## [EXERCISE DETAILS]
Write out the whole listing again, exactly as given.
━━━━━ GIVEN RECORDS
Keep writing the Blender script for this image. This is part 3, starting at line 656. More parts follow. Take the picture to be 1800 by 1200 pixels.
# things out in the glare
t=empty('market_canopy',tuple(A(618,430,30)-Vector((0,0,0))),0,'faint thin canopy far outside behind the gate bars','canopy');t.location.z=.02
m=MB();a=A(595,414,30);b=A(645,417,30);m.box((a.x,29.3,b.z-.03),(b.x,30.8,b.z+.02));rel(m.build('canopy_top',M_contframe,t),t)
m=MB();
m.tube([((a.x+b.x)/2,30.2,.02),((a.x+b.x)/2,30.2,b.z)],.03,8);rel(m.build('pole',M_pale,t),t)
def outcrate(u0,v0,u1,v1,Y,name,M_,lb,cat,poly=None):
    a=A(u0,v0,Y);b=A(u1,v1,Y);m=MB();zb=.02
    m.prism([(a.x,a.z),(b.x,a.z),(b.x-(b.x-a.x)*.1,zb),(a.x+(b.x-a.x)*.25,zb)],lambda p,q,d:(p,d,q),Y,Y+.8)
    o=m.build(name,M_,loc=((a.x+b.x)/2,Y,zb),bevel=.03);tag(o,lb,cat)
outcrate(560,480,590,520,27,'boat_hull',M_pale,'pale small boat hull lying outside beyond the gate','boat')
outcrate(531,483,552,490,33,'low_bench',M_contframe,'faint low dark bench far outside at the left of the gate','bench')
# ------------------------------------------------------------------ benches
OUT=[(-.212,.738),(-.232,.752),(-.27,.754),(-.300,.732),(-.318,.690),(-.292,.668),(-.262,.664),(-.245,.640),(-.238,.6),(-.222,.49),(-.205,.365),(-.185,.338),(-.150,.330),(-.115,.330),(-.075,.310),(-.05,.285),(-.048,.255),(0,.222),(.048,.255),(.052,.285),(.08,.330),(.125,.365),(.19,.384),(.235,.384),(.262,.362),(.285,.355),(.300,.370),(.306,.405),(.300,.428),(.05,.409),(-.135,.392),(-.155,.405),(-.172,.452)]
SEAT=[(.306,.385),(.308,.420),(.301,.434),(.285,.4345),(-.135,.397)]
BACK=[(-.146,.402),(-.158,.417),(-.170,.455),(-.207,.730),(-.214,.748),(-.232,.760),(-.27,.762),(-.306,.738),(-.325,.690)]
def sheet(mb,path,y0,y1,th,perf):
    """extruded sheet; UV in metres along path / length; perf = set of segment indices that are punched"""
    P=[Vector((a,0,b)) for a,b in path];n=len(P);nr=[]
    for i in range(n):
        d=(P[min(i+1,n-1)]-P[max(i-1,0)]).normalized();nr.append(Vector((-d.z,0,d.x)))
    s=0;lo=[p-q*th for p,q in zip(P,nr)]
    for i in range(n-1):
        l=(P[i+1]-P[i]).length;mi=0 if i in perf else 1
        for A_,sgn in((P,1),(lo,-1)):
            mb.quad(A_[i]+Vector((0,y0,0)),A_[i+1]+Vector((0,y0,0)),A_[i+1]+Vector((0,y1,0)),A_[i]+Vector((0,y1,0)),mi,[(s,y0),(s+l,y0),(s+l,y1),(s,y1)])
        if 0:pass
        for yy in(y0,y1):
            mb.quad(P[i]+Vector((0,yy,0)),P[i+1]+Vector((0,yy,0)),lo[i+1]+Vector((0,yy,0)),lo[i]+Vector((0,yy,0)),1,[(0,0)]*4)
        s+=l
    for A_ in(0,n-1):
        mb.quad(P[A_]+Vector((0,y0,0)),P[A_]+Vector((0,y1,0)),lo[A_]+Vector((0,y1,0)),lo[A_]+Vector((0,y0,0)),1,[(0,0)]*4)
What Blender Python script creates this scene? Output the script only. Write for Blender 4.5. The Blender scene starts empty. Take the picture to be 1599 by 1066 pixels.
━━━━━━━━━━
## [REPLY TO THE EXERCISE]
Keep writing the Blender script for this image. This is part 3, starting at line 656. More parts follow. Take the picture to be 1800 by 1200 pixels.
# things out in the glare
t=empty('market_canopy',tuple(A(618,430,30)-Vector((0,0,0))),0,'faint thin canopy far outside behind the gate bars','canopy');t.location.z=.02
m=MB();a=A(595,414,30);b=A(645,417,30);m.box((a.x,29.3,b.z-.03),(b.x,30.8,b.z+.02));rel(m.build('canopy_top',M_contframe,t),t)
m=MB();
m.tube([((a.x+b.x)/2,30.2,.02),((a.x+b.x)/2,30.2,b.z)],.03,8);rel(m.build('pole',M_pale,t),t)
def outcrate(u0,v0,u1,v1,Y,name,M_,lb,cat,poly=None):
    a=A(u0,v0,Y);b=A(u1,v1,Y);m=MB();zb=.02
    m.prism([(a.x,a.z),(b.x,a.z),(b.x-(b.x-a.x)*.1,zb),(a.x+(b.x-a.x)*.25,zb)],lambda p,q,d:(p,d,q),Y,Y+.8)
    o=m.build(name,M_,loc=((a.x+b.x)/2,Y,zb),bevel=.03);tag(o,lb,cat)
outcrate(560,480,590,520,27,'boat_hull',M_pale,'pale small boat hull lying outside beyond the gate','boat')
outcrate(531,483,552,490,33,'low_bench',M_contframe,'faint low dark bench far outside at the left of the gate','bench')
# ------------------------------------------------------------------ benches
OUT=[(-.212,.738),(-.232,.752),(-.27,.754),(-.300,.732),(-.318,.690),(-.292,.668),(-.262,.664),(-.245,.640),(-.238,.6),(-.222,.49),(-.205,.365),(-.185,.338),(-.150,.330),(-.115,.330),(-.075,.310),(-.05,.285),(-.048,.255),(0,.222),(.048,.255),(.052,.285),(.08,.330),(.125,.365),(.19,.384),(.235,.384),(.262,.362),(.285,.355),(.300,.370),(.306,.405),(.300,.428),(.05,.409),(-.135,.392),(-.155,.405),(-.172,.452)]
SEAT=[(.306,.385),(.308,.420),(.301,.434),(.285,.4345),(-.135,.397)]
BACK=[(-.146,.402),(-.158,.417),(-.170,.455),(-.207,.730),(-.214,.748),(-.232,.760),(-.27,.762),(-.306,.738),(-.325,.690)]
def sheet(mb,path,y0,y1,th,perf):
    """extruded sheet; UV in metres along path / length; perf = set of segment indices that are punched"""
    P=[Vector((a,0,b)) for a,b in path];n=len(P);nr=[]
    for i in range(n):
        d=(P[min(i+1,n-1)]-P[max(i-1,0)]).normalized();nr.append(Vector((-d.z,0,d.x)))
    s=0;lo=[p-q*th for p,q in zip(P,nr)]
    for i in range(n-1):
        l=(P[i+1]-P[i]).length;mi=0 if i in perf else 1
        for A_,sgn in((P,1),(lo,-1)):
            mb.quad(A_[i]+Vector((0,y0,0)),A_[i+1]+Vector((0,y0,0)),A_[i+1]+Vector((0,y1,0)),A_[i]+Vector((0,y1,0)),mi,[(s,y0),(s+l,y0),(s+l,y1),(s,y1)])
        if 0:pass
        for yy in(y0,y1):
            mb.quad(P[i]+Vector((0,yy,0)),P[i+1]+Vector((0,yy,0)),lo[i+1]+Vector((0,yy,0)),lo[i]+Vector((0,yy,0)),1,[(0,0)]*4)
        s+=l
    for A_ in(0,n-1):
        mb.quad(P[A_]+Vector((0,y0,0)),P[A_]+Vector((0,y1,0)),lo[A_]+Vector((0,y1,0)),lo[A_]+Vector((0,y0,0)),1,[(0,0)]*4)
What Blender Python script creates this scene? Output the script only. Write for Blender 4.5. The Blender scene starts empty. Take the picture to be 1599 by 1066 pixels.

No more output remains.